Takis, the Greek artist who pioneered kinetic art, has died. Born Panayiotis Vassilakis, but forever known by his nickname, Takis started to incorporate light and movement into his sculptures in Paris in the late 1950s. He had arrived in France to escape an earlier life of political activism, which included a six-month jail term during the Greek Civil War, and immediately fell into bohemian circles that included William Burroughs and Brion Gysin. His work developed at the time included the Signals series, elongated steel poles, variously with lights or small blocks of bronze precariously mounted at the top. Takis’s other iconic body of work included Telepaintings, in which metal steel forms hung from a the gallery ceiling appear to be about to piece monochrome canvases, attracted to the surface by magnets secreted on the verso.

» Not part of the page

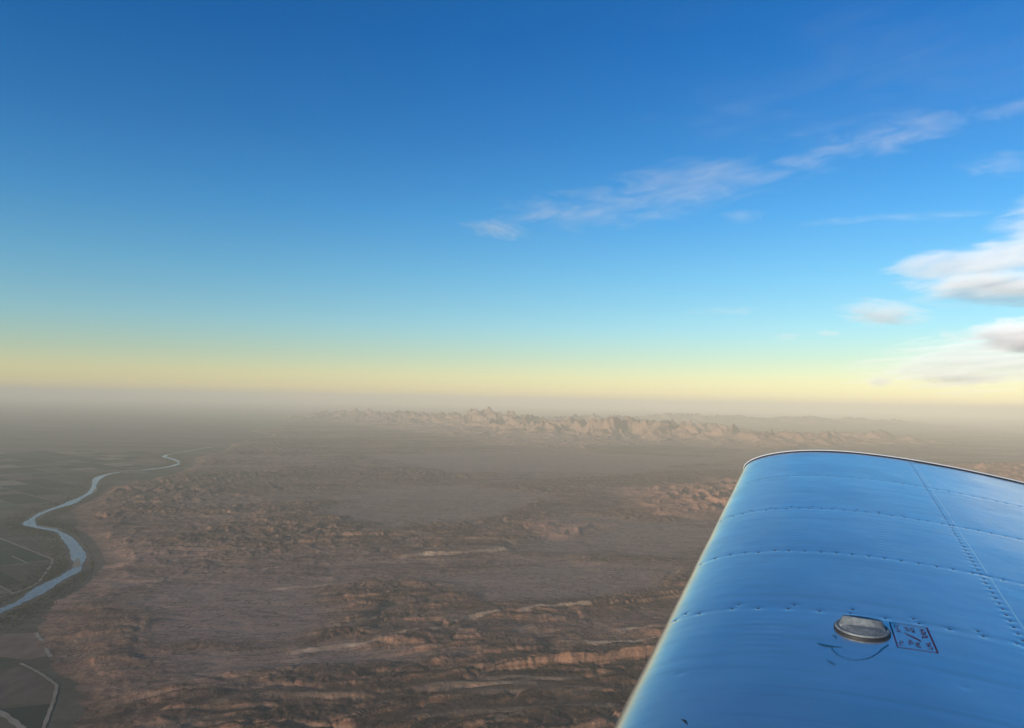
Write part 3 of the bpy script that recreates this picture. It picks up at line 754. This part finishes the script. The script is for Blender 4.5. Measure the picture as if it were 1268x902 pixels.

Reviewing the artist’s 1964 show inaugurating the new Signals gallery in London (named after Takis’s sculptures) for The Arts Review, Guy Burn wrote: ‘flashing signals on tall stalks synchronised in syncopation, impassive totems with a relentless message, electro-magnets holding their prey, spanners and metal rods, helplessly hypnotised and quivering in mid air, white spheres which sway and dart ecstatically in an endless ballet where no movement is ever repeated, and glaring cathode ray tubes sending out a sizzling violet glow… For those who care for escapism, and that means most people, I suggest that they sidestep their own problems in this world and renew their sense of the marvellous by visiting this show and experiencing the presence of pure energy’.
The artist’s work, currently on show at Tate Modern in London, has been the subject of numerous international surveys. He has also undertaken several public commissions, including in the gardens of the UNESCO headquarters in Paris.